Don’t be afraid to hardcode Float64, Int, etc. and don’t feel obliged to be fully type general. (Type general functions are very hard to get right and are best done after a few tries with simpler hardcoded type functions.) This will have the side effect of making fewer calls to the Julia compiler when you call functions.
Avoid trying to use clever Julia tricks in initial designs. Keep it simple and straightforward like C.
Don’t provide flexibility where it isn’t (yet) useful.
Don’t be afraid to make horrible breaking changes in future code revisions. The Julia devs drove some of us nuts with constant breaking syntax changes through 0.2 - 0.7 as they evolved and revisited decisions. Designing without reality is impossible.
Back to Knuth though, with a variant with yet more relevant context.
Programmers waste enormous amounts of time thinking about, or worrying about, the speed of noncritical parts of their programs, and these attempts at efficiency actually have a strong negative impact when debugging and maintenance are considered. We should forget about small efficiencies, say about 97% of the time: premature optimization is the root of all evil. Yet we should not pass up our opportunities in that critical 3%.
The goal of these initial design ideas is to find that 3%. That can only be done once an initial framework is established.
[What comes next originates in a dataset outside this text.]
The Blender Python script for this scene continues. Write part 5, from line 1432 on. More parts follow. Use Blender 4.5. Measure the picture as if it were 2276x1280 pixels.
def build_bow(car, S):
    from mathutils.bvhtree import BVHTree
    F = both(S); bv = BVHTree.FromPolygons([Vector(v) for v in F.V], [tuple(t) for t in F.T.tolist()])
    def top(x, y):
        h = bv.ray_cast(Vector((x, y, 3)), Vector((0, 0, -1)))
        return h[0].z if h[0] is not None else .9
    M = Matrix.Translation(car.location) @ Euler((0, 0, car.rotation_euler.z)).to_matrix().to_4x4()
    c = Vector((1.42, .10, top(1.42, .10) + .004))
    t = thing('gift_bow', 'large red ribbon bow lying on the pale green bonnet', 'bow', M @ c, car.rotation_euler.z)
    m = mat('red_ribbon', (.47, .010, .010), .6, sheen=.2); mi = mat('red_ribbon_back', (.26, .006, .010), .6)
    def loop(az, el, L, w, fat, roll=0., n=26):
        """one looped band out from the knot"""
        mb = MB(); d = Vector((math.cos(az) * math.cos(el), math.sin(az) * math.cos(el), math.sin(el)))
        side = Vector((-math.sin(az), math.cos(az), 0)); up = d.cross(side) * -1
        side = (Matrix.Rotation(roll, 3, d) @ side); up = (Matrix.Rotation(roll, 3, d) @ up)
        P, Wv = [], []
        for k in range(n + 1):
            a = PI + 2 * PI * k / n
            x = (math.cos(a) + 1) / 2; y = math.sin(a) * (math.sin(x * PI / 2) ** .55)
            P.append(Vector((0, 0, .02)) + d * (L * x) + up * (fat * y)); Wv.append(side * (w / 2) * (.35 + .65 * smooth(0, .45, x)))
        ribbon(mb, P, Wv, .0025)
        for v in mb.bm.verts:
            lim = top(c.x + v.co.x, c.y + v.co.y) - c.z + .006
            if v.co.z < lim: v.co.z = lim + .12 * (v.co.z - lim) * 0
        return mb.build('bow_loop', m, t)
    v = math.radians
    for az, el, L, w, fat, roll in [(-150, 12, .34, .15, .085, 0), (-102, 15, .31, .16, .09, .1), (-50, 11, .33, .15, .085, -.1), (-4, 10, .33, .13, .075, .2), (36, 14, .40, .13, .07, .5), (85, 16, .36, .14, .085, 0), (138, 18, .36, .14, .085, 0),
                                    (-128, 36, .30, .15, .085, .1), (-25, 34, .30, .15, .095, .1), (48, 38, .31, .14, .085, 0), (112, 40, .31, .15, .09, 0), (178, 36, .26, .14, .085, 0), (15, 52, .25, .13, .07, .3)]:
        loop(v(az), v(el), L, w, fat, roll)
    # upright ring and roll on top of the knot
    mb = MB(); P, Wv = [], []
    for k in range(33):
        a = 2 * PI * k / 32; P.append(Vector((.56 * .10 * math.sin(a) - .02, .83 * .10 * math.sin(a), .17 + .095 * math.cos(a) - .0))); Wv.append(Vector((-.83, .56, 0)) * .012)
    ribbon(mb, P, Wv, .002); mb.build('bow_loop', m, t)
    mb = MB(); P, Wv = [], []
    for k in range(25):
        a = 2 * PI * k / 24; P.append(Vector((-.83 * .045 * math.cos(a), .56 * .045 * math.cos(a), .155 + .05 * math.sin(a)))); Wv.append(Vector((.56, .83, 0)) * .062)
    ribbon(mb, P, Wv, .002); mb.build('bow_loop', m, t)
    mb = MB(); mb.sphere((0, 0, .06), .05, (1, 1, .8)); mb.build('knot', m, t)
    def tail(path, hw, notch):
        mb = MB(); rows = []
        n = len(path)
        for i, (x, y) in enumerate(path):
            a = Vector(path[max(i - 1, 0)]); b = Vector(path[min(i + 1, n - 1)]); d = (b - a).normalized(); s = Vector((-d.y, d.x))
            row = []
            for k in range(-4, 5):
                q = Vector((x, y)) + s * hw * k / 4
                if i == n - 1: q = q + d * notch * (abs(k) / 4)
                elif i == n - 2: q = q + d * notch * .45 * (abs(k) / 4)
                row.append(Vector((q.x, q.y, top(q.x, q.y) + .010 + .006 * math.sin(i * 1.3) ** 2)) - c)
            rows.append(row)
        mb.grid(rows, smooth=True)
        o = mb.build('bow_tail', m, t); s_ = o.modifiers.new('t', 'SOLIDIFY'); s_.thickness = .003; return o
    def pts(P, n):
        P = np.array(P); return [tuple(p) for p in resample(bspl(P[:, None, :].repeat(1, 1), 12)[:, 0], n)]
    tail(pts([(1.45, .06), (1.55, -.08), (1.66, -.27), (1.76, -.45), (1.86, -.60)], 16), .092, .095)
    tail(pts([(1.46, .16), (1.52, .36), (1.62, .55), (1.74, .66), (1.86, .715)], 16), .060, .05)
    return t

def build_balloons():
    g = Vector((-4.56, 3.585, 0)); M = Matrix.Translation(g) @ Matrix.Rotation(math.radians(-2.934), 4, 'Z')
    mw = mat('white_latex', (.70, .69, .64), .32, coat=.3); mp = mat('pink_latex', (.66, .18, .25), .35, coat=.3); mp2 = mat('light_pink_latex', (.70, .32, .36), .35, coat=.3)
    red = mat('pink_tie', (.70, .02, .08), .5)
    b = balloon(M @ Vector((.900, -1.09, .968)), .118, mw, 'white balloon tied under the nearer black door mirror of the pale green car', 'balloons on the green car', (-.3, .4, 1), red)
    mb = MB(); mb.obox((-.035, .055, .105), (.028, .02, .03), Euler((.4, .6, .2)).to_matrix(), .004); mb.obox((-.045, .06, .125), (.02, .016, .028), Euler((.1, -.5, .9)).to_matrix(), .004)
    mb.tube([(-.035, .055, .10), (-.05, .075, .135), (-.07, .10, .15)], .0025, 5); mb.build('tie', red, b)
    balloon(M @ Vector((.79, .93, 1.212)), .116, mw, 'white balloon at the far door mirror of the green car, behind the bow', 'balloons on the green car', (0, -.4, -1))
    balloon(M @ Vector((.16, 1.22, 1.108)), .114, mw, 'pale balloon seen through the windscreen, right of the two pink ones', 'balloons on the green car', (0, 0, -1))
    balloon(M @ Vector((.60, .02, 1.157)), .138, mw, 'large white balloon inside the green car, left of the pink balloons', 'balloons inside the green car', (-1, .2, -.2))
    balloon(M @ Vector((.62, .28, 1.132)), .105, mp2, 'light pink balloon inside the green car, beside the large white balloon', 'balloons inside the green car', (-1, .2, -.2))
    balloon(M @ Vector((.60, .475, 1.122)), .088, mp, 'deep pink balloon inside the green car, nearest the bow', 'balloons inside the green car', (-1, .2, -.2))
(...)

And too close, let’s go back to Knuth.
Science is knowledge which we understand so well that we can teach it to a computer; and if we don’t fully understand something, it is an art to deal with it.
This exemplifies good Julia design, and why it is so hard. Good Julia design flows from a deep understanding of the topic and an appreciation of where similarities and differences lie that is often a contribution in itself.